Esta luz estica, abana, dá beleza ou abafa-a egoisticamente só para si. Provoca-nos enjôos, embate contra nós ás horas mais disparatadas do dia e da noite, afasta-se suavemente quando pressente que fazemos amor com aquele que ela escolheu para ser seu pai.
Quando uma criança nasce e é colocada sobre a mãe, a pele serve de veículo condutor dessa força que nos electriza mais uma vez e para o resto da vida.
Não é por acaso que as crianças vêem anjos, dizem coisas extraordinárias ou nos confortam em certos momentos como se fossem almas velhas e sabedoras. É que são mesmo.
Eu já perdi uma luz.
E foi assim mesmo.
Como se me apagassem por dentro.
Logo eu, que tenho tanto medo do escuro.
(Com um beijinho, para uma amiga, de todos os dias e todas as circunstâncias)
7 comentários:
hum, tristemente é algo que acontece com quase todas as mulheres. Parece incrível ter escrito isto mas é mesmo, de todas as pessoas que conheço bem, acho que só com uma é que não aconteceu...Comigo já, duas vezes. Acontece também que há muita coisa que nos apaga a luz, muita, tanta e tantas vezes (ou a uns mais do que a outros). Talvez se torne mas fácil de acender, com a prática da coisa.
Bjs (não era para mim, acho, mas respondo na mesma, iluminadíssima pelas tuas fugazes aparências na blogosfera).
Difícil ter o que dizer...
Bj
este texto é tão bonito, e tão bonita a vivência, apesar de tudo. "luz" é de facto uma palavra de eleição para nos referirmos a uma criança.
E "grande" para quem se levanta e segue sem medo depois de uma reviravolta de sombra assim.
o maior beijinho vai sem dúvida para ti, Margarida.

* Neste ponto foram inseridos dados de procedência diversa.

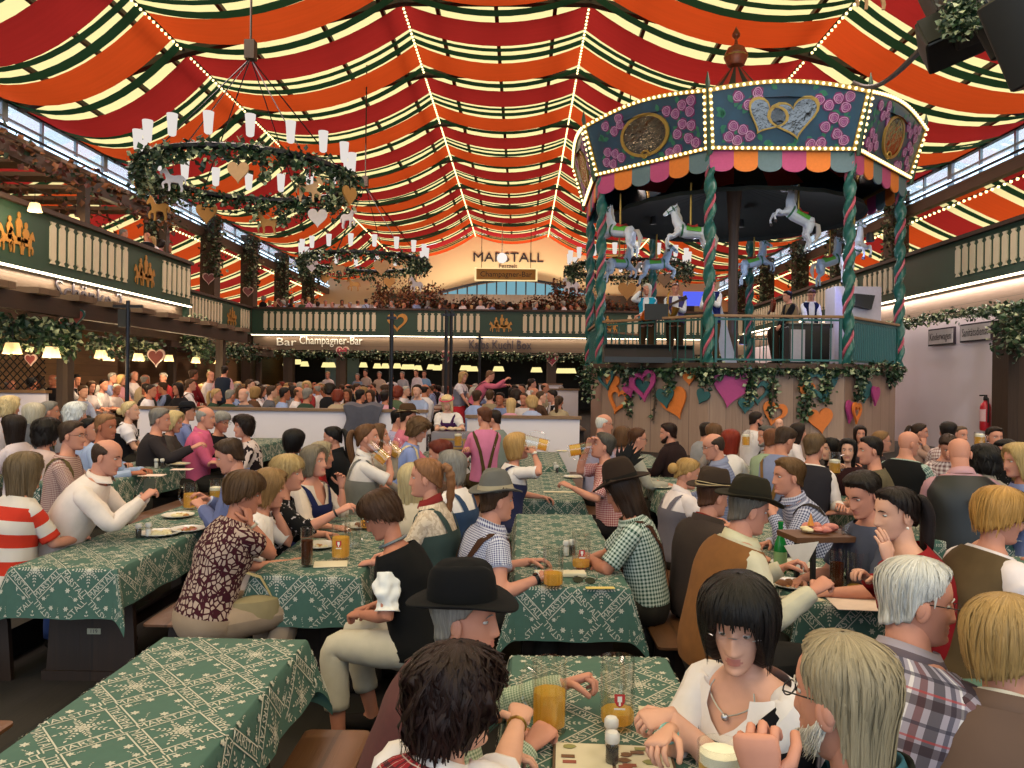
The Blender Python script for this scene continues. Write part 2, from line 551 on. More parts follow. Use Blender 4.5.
# ---- galleries
def slats(x0, x1, z0, z1, pitch=.3):
    """row of flat cream slats with notched scroll ends"""
    mb = MB(); n = max(2, int(round((x1-x0)/pitch))); pt = (x1-x0)/n; w = pt*.31; h = z1-z0
    ol = [(-w, .10), (-w*.45, .06), (-w*.9, .0), (w*.9, 0), (w*.45, .06), (w, .10), (w, .3*h), (w, .7*h), (w, h-.10), (w*.45, h-.06), (w*.9, h), (-w*.9, h), (-w*.45, h-.06), (-w, h-.10)]
    for i in range(n):
        mb.prism(ol, .03, M=T(x0+pt*(i+.5), 0, z0))
    return mb

def emblem(w, h):
    """gold cut-out: riders on a team of horses"""
    mb = MB()
    for dx, sc, fl in ((-.30, .55, 1), (-.02, .62, 1), (.30, .55, -1)):
        M = T(dx*w, 0, 0)@S(fl*w*sc*.75, 1, h*.62)@T(-.5, 0, 0)
        mb.prism(HORSE, .02, M=M)
    for dx, hh in ((-.2, .85), (.05, 1.), (.25, .8)):
        x = dx*w
        z = (hh-.34)*h
        mb.prism([(x-.05*w, .3*h), (x+.05*w, .3*h), (x+.055*w, z), (x+.10*w, z-.03*h), (x+.085*w, z+.10*h), (x+.05*w, z+.17*h), (x+.02*w, z+.18*h), (x+.045*w, z+.24*h), (x+.035*w, z+.31*h), (x, z+.34*h), (x-.035*w, z+.31*h), (x-.045*w, z+.24*h), (x-.02*w, z+.18*h), (x-.05*w, z+.17*h), (x-.09*w, z+.06*h), (x-.07*w, z-.04*h)], .02)
    return mb

def gallery(M, L, parts, label, fascia_z=3.3, led=True, z0=4.05, z1=5.15, solid=None):
    """M places local x along the front, -y towards the tent"""
    e = empty('gallery_balcony', (0, 0, 0), 0, label, 'balcony', 'gallery balconies')
    MB().bbox((0, .02, z0), (L, .12, z1), M=M).build('parapet', PGREEN, e)
    MB().bbox((0, -.08, z1), (L, .2, z1+.09), M=M).build('handrail', WD, e)
    MB().bbox((0, -.05, z0-.07), (L, .2, z0), M=M).build('base_rail', PGREEN, e)
    if led: MB().bbox((0, -.02, z0-.1), (L, .06, z0-.07), M=M).build('light_strip', LEDW, e)
    MB().bbox((0, .25, fascia_z), (L, .37, z0-.07), M=M).build('fascia_board', WB if abs(M[0][0]) > .5 else WBY, e)
    for kind, a, b in parts:
        if kind == 's':
            mb = slats(a, b, z0+.14, z1-.12); mm = SLAT; nm = 'slat_panel'
        elif kind == 'e':
            mb = MB().merge(emblem(1.05, .8), M=T((a+b)/2, 0, z0+.16)); mm = GOLD; nm = 'gold_emblem'
        elif kind == 'h':
            mb = MB().prism(heart(.95, .85), .03, M=T((a+b)/2, 0, z0+.53), hole=heart(.62, .54)); mm = GOLD; nm = 'heart_emblem'
        MB().merge(mb, M=M@T(0, .005, 0)).build(nm, mm, e)
    return e
ML = T(-9.5, 0, 0)@RZ(90)
pl = []
for c in (14.3, 19.2, 9.5, 4.7): pl.append(('e', c-.8, c+.8))
for a, b in ((15.25, 18.4), (20.1, 21.85), (10.4, 13.4), (5.6, 8.6)): pl.append(('s', a, b))
gallery(ML@T(2, 0, 0), 19.9, [(k, a-2, b-2) for k, a, b in pl], 'long green gallery balcony with gold horse emblems on the near left above the pergola')
ML2 = T(-12.4, 0, 0)@RZ(90)
gallery(ML2@T(22.2, 0, 0), 12.8, [('s', .3, 3.6), ('e', 3.9, 5.5), ('s', 5.8, 9.4), ('e', 9.6, 11.3), ('s', 11.4, 12.6)], 'set-back gallery balcony between the pergola gallery and the end bar', led=False)
gallery(T(-12.4, 35, 0), 24, [('s', .5, 5.75), ('h', 5.85, 7.5), ('s', 7.55, 10.5), ('e', 10.55, 12.25), ('s', 12.35, 15.3), ('e', 15.4, 17), ('s', 17.1, 23)], 'end gallery balcony crossing the tent below the bar sign')
MR = T(10, 35, 0)@RZ(-90)
gallery(MR, 30, [('s', 17.0, 19.6), ('s', 12.2, 14.4), ('e', 20.0, 21.6), ('s', 22, 25), ('s', 1, 8), ('s', 8.4, 11.9)], 'right gallery balcony beside the carousel above the white wall', fascia_z=3.6, z0=4.33, z1=5.3)
o = tag(MB().bbox((-9.62, 21.9, 3.3), (-12.4, 22.05, 5.2)).build('gallery_return_panel', PGREEN), 'plain green end panel closing the near left gallery', 'panel')
tn += 1
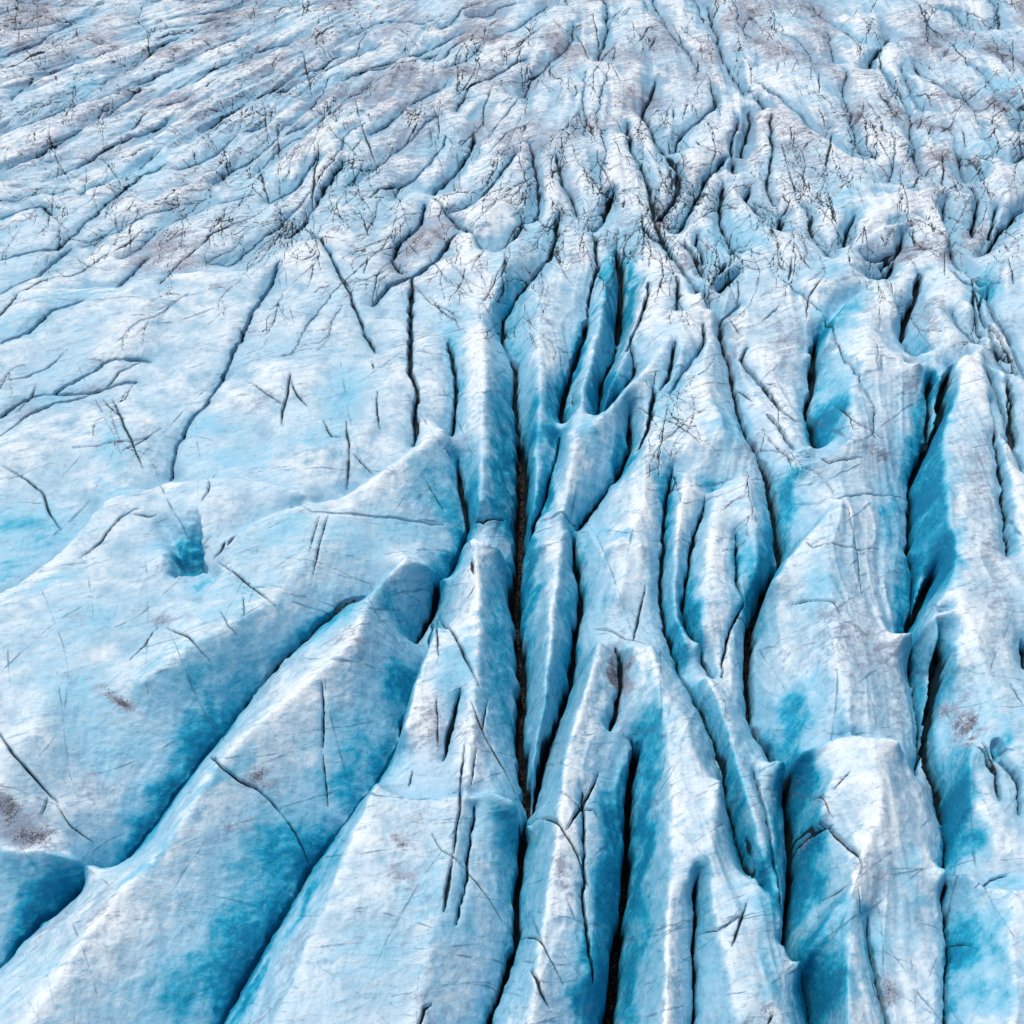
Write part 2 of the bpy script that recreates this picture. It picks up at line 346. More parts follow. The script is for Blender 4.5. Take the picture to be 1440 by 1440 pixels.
P(.1, .1, .5, 10, A('613,607 628,590'))
P(-.2, -.4, 1.4, 14, A('500,845 530,818 572,781'))
P(-.4, -.8, .9, 10, A('572,781 590,785 620,788'))
P(-.2, -.3, .8, 9, A('654,758 670,757 703,766'))
P(-.2, -.5, 1.1, 10, A('527,1097 540,1110 580,1120 620,1117 693,1115 720,1127 733,1137'))
P(-.2, -.4, 1.0, 10, A('812,604 800,607 792,610'))
P(-.4, -.8, 1.2, 10, A('760,760 780,748 798,738 805,742'))
P(-.3, -.5, .7, 8, A('868,765 878,757 895,757 902,765'))
P(.1, 0, 1.6, 14, A('1187,698 1147,740 1110,780 1093,813'))
P(-.2, .2, 1.6, 14, A('1127,653 1150,642 1177,630 1207,612'))
P(-.4, .2, 1.8, 12, A('1100,1062 1133,1050 1177,1033 1200,1030 1227,1037 1267,1038'))
P(-.4, -1.0, 1.8, 13, A('1197,1243 1180,1268 1160,1293 1140,1330 1127,1350'))
P(-2.4, -.4, 1.0, 9, A('1085,670 1100,655 1125,640 1143,625'))
P(-.6, 0, 1.6, 12, A('1277,885 1320,857 1347,853'))
P(-.9, -.4, 1.6, 12, A('1335,1215 1370,1227 1390,1247 1427,1247 1450,1250'))
P(-1.2, -1.4, .6, 8, A('0,1190 50,1187 100,1197 125,1212'))
P(-.4, -.2, .8, 8, A('918,905 905,908 880,905'))
P(-1.3, -.8, 1.6, 10, A('1003,690 1020,675 1045,665'))
P(-.2, -.2, .5, 7, A('200,885 230,877 215,885 180,930'))
P(-.2, .1, .9, 9, A('280,833 300,820 318,800'))
P(0, 0, .5, 9, A('0,425 60,412 160,402 200,385 300,380 380,373 420,340'))
P(.1, 0, .4, 7, A('-40,270 0,262 45,258 80,275 110,262 145,262 165,250'))
P(.1, .1, .3, 6, A('-40,200 0,185 50,167 100,145 140,128 200,110'))
P(.1, .1, .3, 6, A('190,290 240,262 290,250 325,235'))
P(.1, .1, .3, 6, A('140,200 190,175 240,150 300,140 360,112'))

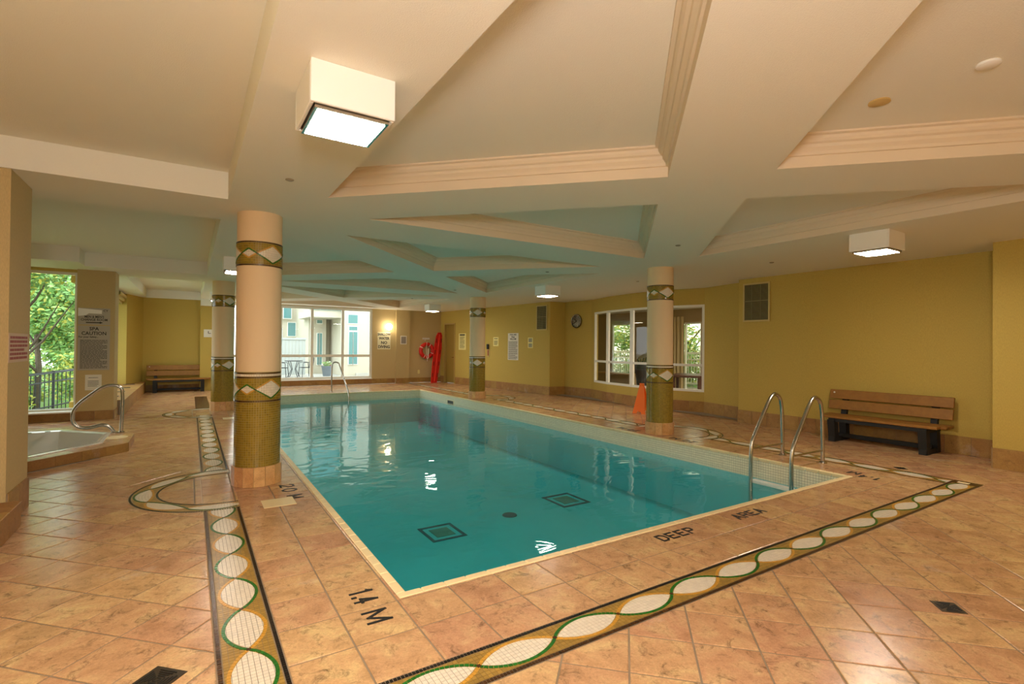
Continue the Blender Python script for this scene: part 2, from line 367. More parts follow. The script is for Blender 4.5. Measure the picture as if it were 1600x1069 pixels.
# ------------------------------------------------------------------ plan
POOL = (1.08, 6.35, 2.85, 15.6); WL = -.195; ZC = 2.80
COLS = [(.605, 5.93), (6.74, 5.93), (6.74, 12.42), (.60, 12.72)]
BX0, BX1, NY0, NY1 = .112, .391, 1.895, 2.145     # left band x-range, near band y-range
RX0, RX1 = 6.97, 7.25
def mbw(A, B, t, z0, z1, mb=None, m=0):
    """wall slab from A to B, thickness t to the left of A->B"""
    A, B = Vector(A), Vector(B); d = (B-A).normalized(); n = Vector((-d.y, d.x))*t
    mb = mb or MB(); q = [(A.x, A.y), (B.x, B.y), (B.x+n.x, B.y+n.y), (A.x+n.x, A.y+n.y)]
    if area2(q) < 0: q.reverse()
    mb.prism(q, z0, z1, m); return mb
def skirting(name, segs, h, w=.31, t=.014, side=1):
    """tiled skirting on wall faces A->B; wall lies to the left when side=1"""
    bk = MB(); pieces = []
    for A, B in segs:
        A, B = Vector(A), Vector(B); L = (B-A).length; d = (B-A)/L; n = Vector((d.y, -d.x))*side; k = max(1, round(L/w)); pw = L/k
        for i in range(k):
            a = A+d*(i*pw+.002); b = A+d*((i+1)*pw-.002); o = n*t
            pieces.append((a, b, o))
        q = [(A.x, A.y), (B.x, B.y), (B.x+n.x*t*.6, B.y+n.y*t*.6), (A.x+n.x*t*.6, A.y+n.y*t*.6)]
        if area2(q) < 0: q.reverse()
        bk.prism(q, 0, h-.004)
    root = struct(bk.build(name, M_GROUT))
    for a, b, o in pieces:
        mb = MB(); c = (a+b)/2; q = [a-c, b-c, b+o-c, a+o-c]; q = [(p.x, p.y) for p in q]
        if area2(q) < 0: q.reverse()
        mb.prism(q, .002, h-.006); qi = inset(q, .003)
        mb.prism(qi or q, h-.006, h, cap0=False)
        mb.build('skirting_tile', M_BASE, root, loc=(c.x, c.y, 0))
    return root

# ---- right-hand walls (wall body to the left of travel when walking away means x+; we list A->B so that left side is outside)
def rwall(A, B, z0=0, z1=3.3, name='wall_right', t=.12): return struct(mbw(B, A, t, z0, z1).build(name, M_WALL))
R = [((8.36, -4.2), (8.42, 2.12)), ((8.42, 2.12), (9.12, 2.22)), ((9.12, 2.22), (9.10, 6.03)), ((9.10, 6.03), (9.45, 6.05)), ((9.45, 6.05), (9.72, 7.28))]
for A, B in R: rwall(A, B)
ARC = [(9.72, 7.28), (9.35, 8.2), (9.30, 9.1), (9.42, 10.1), (9.66, 10.88)]
for A, B in zip(ARC[:-1], ARC[1:]):
    rwall(A, B, 0, .46, t=.10); rwall(A, B, 2.43, 3.3, t=.10)
rwall((9.66, 10.88), (9.71, 11.05)); rwall((9.71, 11.05), (9.58, 12.12)); rwall((9.58, 12.12), (9.08, 12.2))
WBa, WBb = Vector((9.08, 12.2)), Vector((8.5, 18.75))
def wb(s): p = WBa+(WBb-WBa)*s; return (p.x, p.y)
rwall(wb(0), wb(.83)); rwall(wb(.83), wb(.955), 2.33, 3.3); rwall(wb(.955), wb(1.0))
# far wall
def fwall(x0, x1, z0, z1, y=18.75, name='wall_back', t=.14):
    b = MB(); b.box(x0, x1, y, y+t, z0, z1); return struct(b.build(name, M_WALL2 if x0 > .5 else M_WALL))
fwall(7.16, 8.62, 0, 3.3); fwall(6.62, 7.16, 0, 3.3, y=18.68, t=.2); fwall(5.72, 6.62, 0, 3.3)
fwall(.55, 1.0, 0, 3.3); fwall(1.0, 5.72, 0, .19); fwall(1.0, 5.72, 2.78, 3.3)
fwall(-1.2, .4, 0, 3.3, y=18.6); fwall(.25, .62, 0, 2.6, y=18.2, t=.7)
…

E muito obrigada!
Mas essas luzes, já percebi, não se apagam nunca!!! Nunca!!!
Respondo-te como a Clara, mas convencida que desta vez era mesmo para mim, iluminadíssima pelas tuas passagens pela blogosfera e pela tua presença luminosíssima na minha vida.
Soltas-me as lágrimas mas continuas a multiplicar-me os sorrisos.
E como diz a (o?) Daqui, apesar do drama, é uma vivência muito bonita, mágica.
Adoro-te tanto miúda!!!
Muitos beijos, cheios de luz!
Catarina
Alguns dos teus posts deixam-me sem fala;este é um deles.
Beijo grande
O texto é muito bonito e bem verdade. É uma alegria e uma angústia que despertam em nós.
beijinhos
que texto lindo Margarida! Tocou-me muito, muito mesmo!